As transformações das sociedades fazem-se de uma forma muito mais lenta do que costumam prometer os políticos e, agora, também os economistas. É verdade que o País mudou muito ao longo de 43 anos de democracia e 31 anos de integração europeia, sobretudo ao nível de infraestruturas, no acesso à ciência e à cultura, na disseminação do conhecimento e da educação. Mas demora muito mais tempo a mudar as mentalidades do que a construir uma ponte ou uma autoestrada. E, durante todo este processo, houve gerações que nunca perderam as sombras e as angústias que ficaram dos tempos de um Portugal amordaçado – segundo a célebre expressão de Mário Soares –, e que, em muitos casos, carregam ainda o peso de um indisfarçável complexo de inferioridade face aos outros países.
Só nos últimos anos é que começou a irromper uma geração para quem nunca existiu esse complexo de inferioridade nacional, que nunca se referiu ao País como o “Portugalzinho” ou a nação pequenina sem hipóteses de competir com os outros. Para eles, nada disso fazia sentido.
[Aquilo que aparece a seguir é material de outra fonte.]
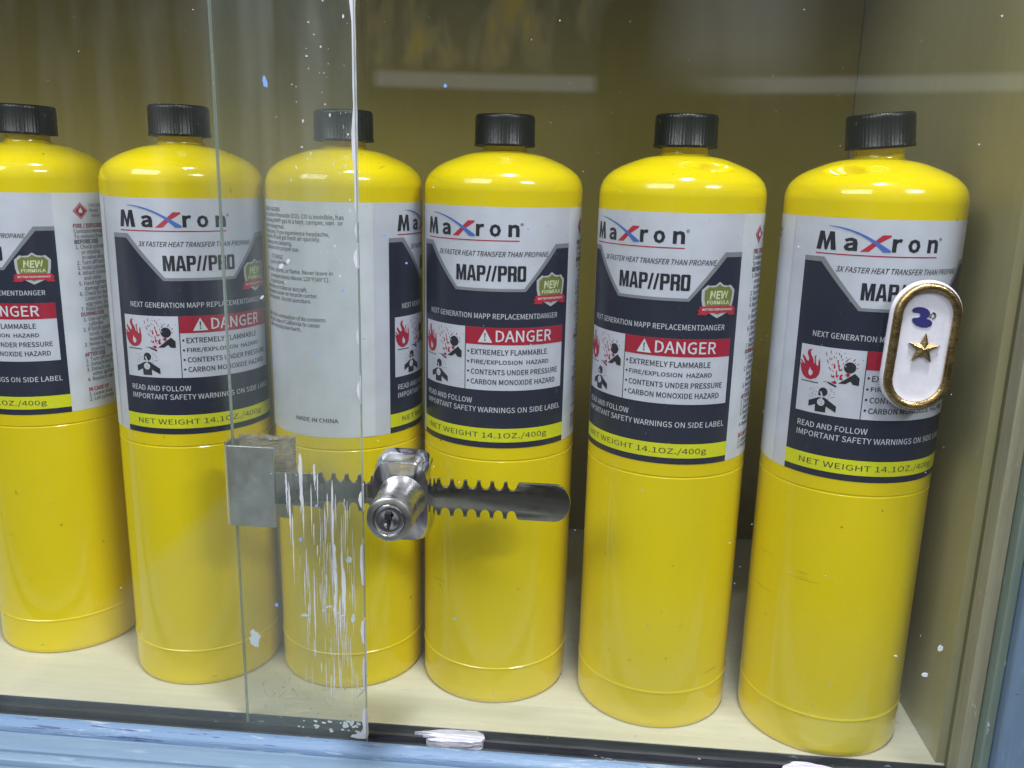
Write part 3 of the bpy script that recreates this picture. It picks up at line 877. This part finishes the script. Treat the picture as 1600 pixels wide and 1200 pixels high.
# ---------------------------------------------------------------- sliding glass doors
YF0, YF1 = 0.3437, 0.3471          # outer pane
YB0, YB1 = 0.3512, 0.3545          # inner pane
def pane(name, x0, x1, y0, y1, z0, z1, gm, parent, cut):
    bm = bmesh.new()
    fs = box(bm, x0, x1, y0, y1, z0, z1)
    for f in fs:
        cx_ = f.calc_center_median().x
        f.material_index = 1 if ('R' in cut and cx_ > x1-1e-4) or ('L' in cut and cx_ < x0+1e-4) else 0
    return obj(name, bm, [gm, EDGE], parent)
doorF = thing('sliding_glass_door', 'left outer glass pane with white paint streaks and a paint smeared vertical edge', 'glass door', (0, 0, 0))
XF = -0.0912
pane('pane', XL, XF, YF0, YF1, -0.0034, ZT, GLF, doorF, ('R',))
doorB = thing('sliding_glass_door', 'right inner glass pane carrying the oval badge, its edge gripped by the metal clamp', 'glass door', (0, 0, 0))
XBK = -0.1504
pane('pane', XBK, 0.1684, YB0, YB1, -0.0030, ZT, GLB, doorB, ('L',))

def streak_pts(x, z0, z1, w_, seg=9, lean=0.0):
    lft, rgt = [], []
    for i in range(seg+1):
        t = i/seg
        ww = w_*(0.25+0.75*math.sin(math.pi*min(1, t*1.15+0.08))**0.6)*random.uniform(0.55, 1.0) if 0 < i < seg else w_*0.06
        xx = x + lean*t + random.uniform(-0.12, 0.12)*w_
        lft.append((xx-ww/2, z0+(z1-z0)*t)); rgt.append((xx+ww/2, z0+(z1-z0)*t))
    return lft + rgt[::-1]
def skin(parts, name, m, parent, y, th=0.00012):
    bm = bmesh.new()
    for k_, pts in enumerate(parts):
        try:
            prism(bm, pts, y-th-(k_ % 47)*0.000004, y-0.00002)
        except Exception:
            pass
    return obj(name, bm, m, parent)
mm = lambda L_: [(x/1000, z/1000) for x, z in L_]
streaks = []
big = [(-117.5, 135.5, 108, 2.6), (-116.9, 118, 96, 1.0), (-124.0, 126.5, 108, 1.5), (-122.8, 122, 94, 1.3), (-121.8, 108, 74, 0.8), (-111.5, 131, 119, 1.8), (-110.2, 127, 112, 1.2), (-113.2, 122, 98, 0.7), (-104.0, 124, 76, 1.5), (-103.6, 95, 66, 2.4), (-103.9, 72, 56, 2.0), (-100.4, 94, 58, 1.5), (-99.6, 84, 54, 1.9), (-101.8, 70, 46, 1.3), (-106.2, 118, 104, 0.9), (-107.5, 112, 90, 0.6), (-113.0, 82, 40, 1.0), (-116.0, 66, 50, 0.7), (-115.2, 72, 56, 0.6)]
for x, a, b, ww in big:
    streaks.append(mm(streak_pts(x, a, b, ww*0.72, 12, random.uniform(-0.4, 0.2))))
for k in range(105):
    x = random.triangular(-122, -93.2, -97.5)
    a = random.uniform(30, 118) if x > -110 else random.uniform(35, 110)
    ln = random.uniform(4, 24)
    streaks.append(mm(streak_pts(x, a, max(19, a-ln), random.choice((0.12, 0.16, 0.22, 0.3, 0.45)), 8, random.uniform(-0.3, 0.2))))
skin(streaks, 'paint_streaks', WPAINT, doorF, YF0)
def blob(x, z, r, n=10, el_=1.0, ang=0.0):
    o = []
    for i in range(n):
        a = 2*math.pi*i/n
        rr = r*random.uniform(0.65, 1.15)
        dx, dz = rr*math.cos(a), rr*el_*math.sin(a)
        o.append((x+dx*math.cos(ang)-dz*math.sin(ang), z+dx*math.sin(ang)+dz*math.cos(ang)))
    return o
white = []
for k in range(52):
    x = -93.5-abs(random.gauss(0, 11)); z = random.triangular(205, 330, 262)
    white.append(mm(blob(x, z, random.choice((0.15, 0.2, 0.3, 0.4)), 8, random.uniform(0.8, 2.2))))
for k in range(10):
    white.append(mm(blob(random.uniform(-260, -94), random.uniform(10, 320), random.uniform(0.12, 0.32), 8)))
for x, z, r, e in ((-122.5, 214, 0.9, 1.3), (-119.5, 216, 0.7, 1.5), (-131, 201, .7, 1.4)):
    white.append(mm(blob(x, z, r, 10, e, -0.6)))
skin(white, 'paint_specks', WPAINT, doorF, YF0)
skin([mm(blob(-126.0, 284.0, 1.1, 14, 2.1, 0.25)), mm(blob(-113.2, 222.6, 0.35, 10)), mm(blob(-118.5, 96, 0.7, 10, 1.5)), mm(blob(-111, 112, 0.7, 10)), mm(blob(-130.5, 64, 0.8, 12)), mm(blob(-109.5, 178, 0.55, 10, 1.4)), mm(blob(-97.5, 205, 0.6, 10))] +
     [mm(blob(random.uniform(-140, -95), random.uniform(20, 200), random.uniform(0.25, 0.45), 9)) for k in range(10)], 'paint_specks', BPAINT, doorF, YF0)
skin([mm(blob(-141.0, 47.0, 2.7, 18, 1.6)), mm(blob(-97.2, 88, 1.5, 12, 1.2)), mm(blob(-96.0, 60, 1.0, 12, 2.4)), mm(blob(-118, 60, 2.0, 14, 0.3))] +
     [mm(blob(-109+9*i/6, 63+2.2*math.sin(i*0.9), 0.9, 9, 0.5, 0.5)) for i in range(7)], 'paint_specks', GPAINT, doorF, YF0)
# scratches and smears in the dirt at the foot of the pane
scr = []
for k in range(60):
    x = random.uniform(-142, -94); z = random.uniform(9, 30)
    a = random.choice((random.uniform(-0.5, 0.5), random.uniform(0.8, 1.4), random.uniform(-1.3, -0.9)))
    ln = random.choice((1.0, 1.6, 2.4, 3.5, 5.0, 7.0)); hw = random.uniform(0.06, 0.3)*(1.8 if k % 9 == 0 else 1)
    dx, dz = math.cos(a)*ln, math.sin(a)*ln
    scr.append(mm([(x, z), (x+dx*0.5-dz/ln*hw, z+dz*0.5+dx/ln*hw), (x+dx, z+dz), (x+dx*0.5+dz/ln*hw, z+dz*0.5-dx/ln*hw)]))
SCR = mat('grey_scrape', (0.27, 0.28, 0.21), 0.7)
skin(scr, 'scrapes', SCR, doorF, YF0)
skin([mm([(-98.5, 0.4), (-97.6, 1.6), (-95.8, 1.9), (-94.9, 3.6), (-93.6, 3.1), (-92.6, 5.4), (-91.4, 9.5), (-91.3, 0), (-95, -0.2)]), mm(blob(-100.5, 6.2, 1.5, 13, 1.1, 0.6)), mm(blob(-97.6, 7.6, 1.7, 12, 0.5, 0.9)), mm(blob(-94.6, 7.4, 1.2, 11, 0.6, -0.5))] + [mm(blob(random.uniform(-125, -94), random.uniform(2.5, 9), random.uniform(0.4, 1.1), 9, 0.5, random.uniform(-.4, .4))) for k in range(26)], 'paint_smears', GPAINT, doorF, YF0)
# paint run down the cut edge of the outer pane
edge = []
zs = [330, 318, 306, 296, 284, 276, 266, 258, 250, 243, 238]
lf = [(-91.7-random.uniform(0, 1.3)*(0.5 if z < 250 else 1), z) for z in zs]
edge.append(mm([(-91.22, 330)] + lf + [(-91.22, 236)]))
for z0, z1, ww in ((232, 226, 0.9), (222, 214, 1.6), (190, 183, 1.1), (168, 160, 1.3), (120, 112, 1.4), (96, 76, 1.2), (60, 48, 1.5), (42, 24, 1.1), (16, 2, 1.6)):
    edge.append(mm([(-91.22, z0), (-91.2-ww*0.7, z0-1.5), (-91.2-ww, (z0+z1)/2), (-91.2-ww*0.5, z1+1), (-91.22, z1)]))
skin(edge, 'edge_paint', WPAINT, doorF, YF0, 0.0004)
bm = bmesh.new()
for z0, z1, a, b in ((232, 330, 0.3449, 0.3466), (214, 224, .3437, .345), (158, 170, .3437, .3455), (24, 60, .344, .3465), (0, 14, .3437, .3475), (76, 98, .3437, .3448), (110, 122, .345, .347)):
    n = max(3, int((z1-z0)/5))
    pa, pb = [], []
    for i in range(n+1):
        z = (z0+(z1-z0)*i/n)/1000
        pa.append((a+random.uniform(0, 0.0004), z)); pb.append((b-random.uniform(0, 0.0012), z))
    ring = pa + pb[::-1]
    lo = [bm.verts.new((XF+0.00003, y, z)) for y, z in ring]; hi = [bm.verts.new((XF+0.0003, y, z)) for y, z in ring]
    for t in tessellate_polygon([[Vector((y, z, 0)) for y, z in ring]]):
        bm.faces.new([hi[q] for q in t])
    for i in range(len(ring)):
        j = (i+1) % len(ring)
        bm.faces.new((lo[i], lo[j], hi[j], hi[i]))
obj('edge_paint', bm, WPAINT, doorF)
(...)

Quando nasceram já viviam numa democracia consolidada e integrada na Europa e onde foi natural, ao longo do seu processo de crescimento, ver um português ganhar o Prémio Nobel, passear na Expo’98, vibrar com a festa do Euro 2004, ver atletas a ganhar medalhas em todos os Jogos Olímpicos, festejar capitais europeias da cultura, prémios Pritzker e Bolas de Ouro. Também nunca tiveram de ir a Paris para saber o que era uma Fnac, nem se viram obrigados a viajar para outro país só para ver o espetáculo da sua banda favorita – mas começaram a percorrer a Europa e o mundo mais cedo do que todas as gerações anteriores. Mais relevante ainda: foram educados no seio de famílias mais instruídas do que os seus pais tinham sido, acederam desde cedo à internet, aprenderam inglês, beneficiaram de bolsas para estudar no estrangeiro. Cereja no topo do bolo: puderam viver durante meses no estrangeiro, junto de jovens de outros países, graças ao programa Erasmus – aquele que mudou a vida de Salvador Sobral, conforme ele próprio tantas vezes reconhece, e cujo papel transformador para tantos jovens foi justamente salientado pela Comissão Europeia na sua mensagem de felicitações ao cantor.
É também a esta geração que se deve, em larga medida, o recente êxito do turismo em Portugal e, por consequência, dos últimos indicadores económicos. No momento pior da crise e das imposições da troika, foi esta geração bem preparada e com mundo que começou por criar alojamentos nos centros históricos até então degradados, a revitalizar pequenos negócios tradicionais, a saber responder à procura de quem chegava a Portugal em voos low-cost. Não precisaram de inventar soluções mirabolantes nem de copiar fórmulas estrangeiras: bastou-lhes serem como eram, autênticos e genuínos, porque sabem que são exatamente iguais aos turistas que recebem. Por isso, começaram a promover o Portugal que eles próprios gostavam e acarinhavam, sem precisar de o mascarar. E essa é a grande lição desta geração: a de que se pode triunfar com base naquilo em que se acredita, e sem complexos de inferioridade. Eles são a melhor notícia deste Portugal desamordaçado.